Thursday, May 15, 2008

"As there is a multiplicity of creatures on earth, so there may be other beings, intelligent, created by God. This does not conflict with our faith, because we cannot put limits on the creative freedom of God."

Four hundred years after the Catholic Church prosecuted Galileo for heresy for recognizing that the Earth orbits the Sun, it comes out with this stunner: alien life forms almost certainly exist on distant planets and we should consider them brothers. Considering that there's a greater chance of ETs existing than God himself, I'd say this is a brilliant move on the Church's part.

It's clear what the Vatican is doing: it's positioning itself as peacemaker between the horrifying invading armies of renegade aliens that are standing ready in silent formation on the dark side of the moon and the helpless humans who are stand in the way of all that much-needed liquid water and precious iron ore. The Vatican hopes to spare itself from the wrath of the vengeful, invading hoards.
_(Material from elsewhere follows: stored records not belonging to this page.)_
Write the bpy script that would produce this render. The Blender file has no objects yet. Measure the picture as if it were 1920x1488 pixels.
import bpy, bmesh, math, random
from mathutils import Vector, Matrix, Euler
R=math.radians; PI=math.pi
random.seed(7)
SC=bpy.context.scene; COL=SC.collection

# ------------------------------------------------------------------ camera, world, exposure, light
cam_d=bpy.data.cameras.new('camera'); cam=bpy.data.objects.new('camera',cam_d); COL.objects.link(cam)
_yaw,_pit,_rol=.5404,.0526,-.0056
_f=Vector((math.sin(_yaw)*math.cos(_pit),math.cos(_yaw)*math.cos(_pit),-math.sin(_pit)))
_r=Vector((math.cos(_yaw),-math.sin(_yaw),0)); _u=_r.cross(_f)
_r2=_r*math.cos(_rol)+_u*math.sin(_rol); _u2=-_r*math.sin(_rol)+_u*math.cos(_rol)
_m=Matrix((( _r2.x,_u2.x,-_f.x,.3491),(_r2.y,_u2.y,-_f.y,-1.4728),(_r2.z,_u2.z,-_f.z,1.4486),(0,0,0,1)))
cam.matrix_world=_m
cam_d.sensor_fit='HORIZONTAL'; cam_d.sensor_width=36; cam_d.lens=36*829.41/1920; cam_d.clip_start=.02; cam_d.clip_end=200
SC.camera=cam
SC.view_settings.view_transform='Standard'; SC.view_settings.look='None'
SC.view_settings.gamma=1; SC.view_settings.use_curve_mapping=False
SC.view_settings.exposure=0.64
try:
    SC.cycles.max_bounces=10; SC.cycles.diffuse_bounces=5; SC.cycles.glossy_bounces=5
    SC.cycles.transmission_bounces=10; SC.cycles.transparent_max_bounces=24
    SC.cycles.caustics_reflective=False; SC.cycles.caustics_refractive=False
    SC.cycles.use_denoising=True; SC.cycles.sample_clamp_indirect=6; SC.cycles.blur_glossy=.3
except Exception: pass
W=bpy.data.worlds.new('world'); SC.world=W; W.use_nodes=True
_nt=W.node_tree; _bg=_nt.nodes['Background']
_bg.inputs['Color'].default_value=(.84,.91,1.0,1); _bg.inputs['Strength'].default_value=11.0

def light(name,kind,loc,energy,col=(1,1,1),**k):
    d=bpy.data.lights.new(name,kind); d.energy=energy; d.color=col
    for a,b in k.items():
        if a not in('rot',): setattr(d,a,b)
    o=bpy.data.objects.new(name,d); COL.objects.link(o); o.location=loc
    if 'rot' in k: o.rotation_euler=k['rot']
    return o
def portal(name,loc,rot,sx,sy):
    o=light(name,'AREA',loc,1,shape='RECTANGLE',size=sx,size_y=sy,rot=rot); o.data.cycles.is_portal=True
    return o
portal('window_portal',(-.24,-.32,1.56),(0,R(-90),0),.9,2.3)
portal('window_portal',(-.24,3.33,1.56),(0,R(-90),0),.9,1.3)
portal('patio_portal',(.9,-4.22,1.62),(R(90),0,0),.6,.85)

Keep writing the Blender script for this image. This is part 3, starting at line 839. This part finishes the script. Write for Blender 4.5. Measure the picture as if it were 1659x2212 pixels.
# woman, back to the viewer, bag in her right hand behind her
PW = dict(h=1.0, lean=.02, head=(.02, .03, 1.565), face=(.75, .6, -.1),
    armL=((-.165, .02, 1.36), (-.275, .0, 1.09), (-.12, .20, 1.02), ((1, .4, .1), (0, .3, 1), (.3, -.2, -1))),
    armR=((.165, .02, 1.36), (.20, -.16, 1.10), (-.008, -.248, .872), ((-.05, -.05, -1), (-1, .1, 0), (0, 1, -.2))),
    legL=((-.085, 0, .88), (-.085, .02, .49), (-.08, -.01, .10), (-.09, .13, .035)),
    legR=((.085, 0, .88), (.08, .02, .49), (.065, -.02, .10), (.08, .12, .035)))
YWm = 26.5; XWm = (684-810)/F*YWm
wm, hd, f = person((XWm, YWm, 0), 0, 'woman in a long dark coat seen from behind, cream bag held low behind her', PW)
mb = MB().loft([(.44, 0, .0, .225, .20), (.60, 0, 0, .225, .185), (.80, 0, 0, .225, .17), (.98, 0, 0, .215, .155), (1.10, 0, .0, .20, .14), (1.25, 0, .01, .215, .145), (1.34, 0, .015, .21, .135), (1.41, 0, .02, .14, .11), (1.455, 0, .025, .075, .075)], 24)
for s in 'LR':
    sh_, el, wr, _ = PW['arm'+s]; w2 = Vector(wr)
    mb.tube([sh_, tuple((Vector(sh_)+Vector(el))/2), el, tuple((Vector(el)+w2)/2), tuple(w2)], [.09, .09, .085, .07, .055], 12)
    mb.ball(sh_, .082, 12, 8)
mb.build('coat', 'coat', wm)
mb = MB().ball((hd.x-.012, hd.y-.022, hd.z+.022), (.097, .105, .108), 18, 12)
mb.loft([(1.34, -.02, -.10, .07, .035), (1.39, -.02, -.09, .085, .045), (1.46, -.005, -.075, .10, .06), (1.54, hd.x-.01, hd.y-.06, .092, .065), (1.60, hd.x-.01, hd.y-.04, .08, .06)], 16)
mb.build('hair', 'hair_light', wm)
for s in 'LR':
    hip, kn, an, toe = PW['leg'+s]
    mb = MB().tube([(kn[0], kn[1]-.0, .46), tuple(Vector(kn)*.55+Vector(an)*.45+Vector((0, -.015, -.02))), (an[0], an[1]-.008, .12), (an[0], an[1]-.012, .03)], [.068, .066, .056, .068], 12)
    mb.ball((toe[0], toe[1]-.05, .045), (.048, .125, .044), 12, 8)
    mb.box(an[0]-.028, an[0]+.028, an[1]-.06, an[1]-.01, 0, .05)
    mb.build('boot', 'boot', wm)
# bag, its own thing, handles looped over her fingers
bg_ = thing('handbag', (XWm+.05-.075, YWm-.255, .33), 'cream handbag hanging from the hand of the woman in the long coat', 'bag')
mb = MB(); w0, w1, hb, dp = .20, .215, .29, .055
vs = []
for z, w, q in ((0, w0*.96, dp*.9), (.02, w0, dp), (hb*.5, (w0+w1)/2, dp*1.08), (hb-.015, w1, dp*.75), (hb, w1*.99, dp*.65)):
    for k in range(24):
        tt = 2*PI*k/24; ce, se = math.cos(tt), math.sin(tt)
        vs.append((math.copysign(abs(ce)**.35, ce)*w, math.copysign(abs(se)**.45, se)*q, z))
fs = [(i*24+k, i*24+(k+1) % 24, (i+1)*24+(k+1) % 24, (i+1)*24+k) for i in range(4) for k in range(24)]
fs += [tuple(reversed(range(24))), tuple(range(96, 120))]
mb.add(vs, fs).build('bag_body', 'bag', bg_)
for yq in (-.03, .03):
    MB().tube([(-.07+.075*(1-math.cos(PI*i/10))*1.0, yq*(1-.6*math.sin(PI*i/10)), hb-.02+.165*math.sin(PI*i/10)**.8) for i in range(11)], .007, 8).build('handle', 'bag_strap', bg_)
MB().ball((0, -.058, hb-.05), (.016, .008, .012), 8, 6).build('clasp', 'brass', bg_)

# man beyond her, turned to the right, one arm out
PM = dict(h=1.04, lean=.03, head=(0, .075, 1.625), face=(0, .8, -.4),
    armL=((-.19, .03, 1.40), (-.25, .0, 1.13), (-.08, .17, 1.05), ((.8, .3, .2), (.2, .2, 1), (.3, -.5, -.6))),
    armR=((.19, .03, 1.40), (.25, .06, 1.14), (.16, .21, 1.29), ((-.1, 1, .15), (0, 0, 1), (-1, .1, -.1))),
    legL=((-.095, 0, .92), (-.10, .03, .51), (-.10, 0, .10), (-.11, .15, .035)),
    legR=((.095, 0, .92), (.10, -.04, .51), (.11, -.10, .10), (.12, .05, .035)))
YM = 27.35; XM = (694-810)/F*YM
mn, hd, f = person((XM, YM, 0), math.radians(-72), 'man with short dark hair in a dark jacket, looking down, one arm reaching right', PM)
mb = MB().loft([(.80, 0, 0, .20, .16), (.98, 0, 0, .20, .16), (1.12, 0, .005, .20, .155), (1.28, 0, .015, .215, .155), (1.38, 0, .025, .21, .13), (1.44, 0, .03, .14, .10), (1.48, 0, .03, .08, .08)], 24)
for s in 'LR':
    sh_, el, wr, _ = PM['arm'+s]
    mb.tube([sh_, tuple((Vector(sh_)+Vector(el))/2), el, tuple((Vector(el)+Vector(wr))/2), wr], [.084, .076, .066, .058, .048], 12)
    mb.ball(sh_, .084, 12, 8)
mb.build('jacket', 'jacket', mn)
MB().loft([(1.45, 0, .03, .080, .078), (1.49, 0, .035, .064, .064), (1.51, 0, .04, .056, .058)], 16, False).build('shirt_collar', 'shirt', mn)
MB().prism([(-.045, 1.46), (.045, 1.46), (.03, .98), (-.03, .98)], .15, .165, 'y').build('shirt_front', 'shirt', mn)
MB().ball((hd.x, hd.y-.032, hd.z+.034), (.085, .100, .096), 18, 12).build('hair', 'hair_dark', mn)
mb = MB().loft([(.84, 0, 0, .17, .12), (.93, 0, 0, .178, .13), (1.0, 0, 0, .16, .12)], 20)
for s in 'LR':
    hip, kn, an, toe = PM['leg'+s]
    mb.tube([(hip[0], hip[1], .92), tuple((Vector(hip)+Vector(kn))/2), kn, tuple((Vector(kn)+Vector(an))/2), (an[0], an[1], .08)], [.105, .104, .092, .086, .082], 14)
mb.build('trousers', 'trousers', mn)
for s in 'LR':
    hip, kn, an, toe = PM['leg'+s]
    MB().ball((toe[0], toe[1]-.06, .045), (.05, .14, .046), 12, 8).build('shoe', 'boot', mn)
If they succeed, the aliens will allow them stay on Earth to toil in the salt mines or to bury the human carcases of men who dared defy their new ET overlords as it carries away scores of humans to serve as humorous distractions in their intergalactic zoos.


Is there another reason why the Church would waste a breath on the subject of life outside our solar system? Is the Vatican so strapped for good PR that it releases such a nonsense story? No comment on the priest sex abuse scandal for years, but now we know its position how we should regard beings from another planet? Could this story make the Church any more irrelevant than it already is?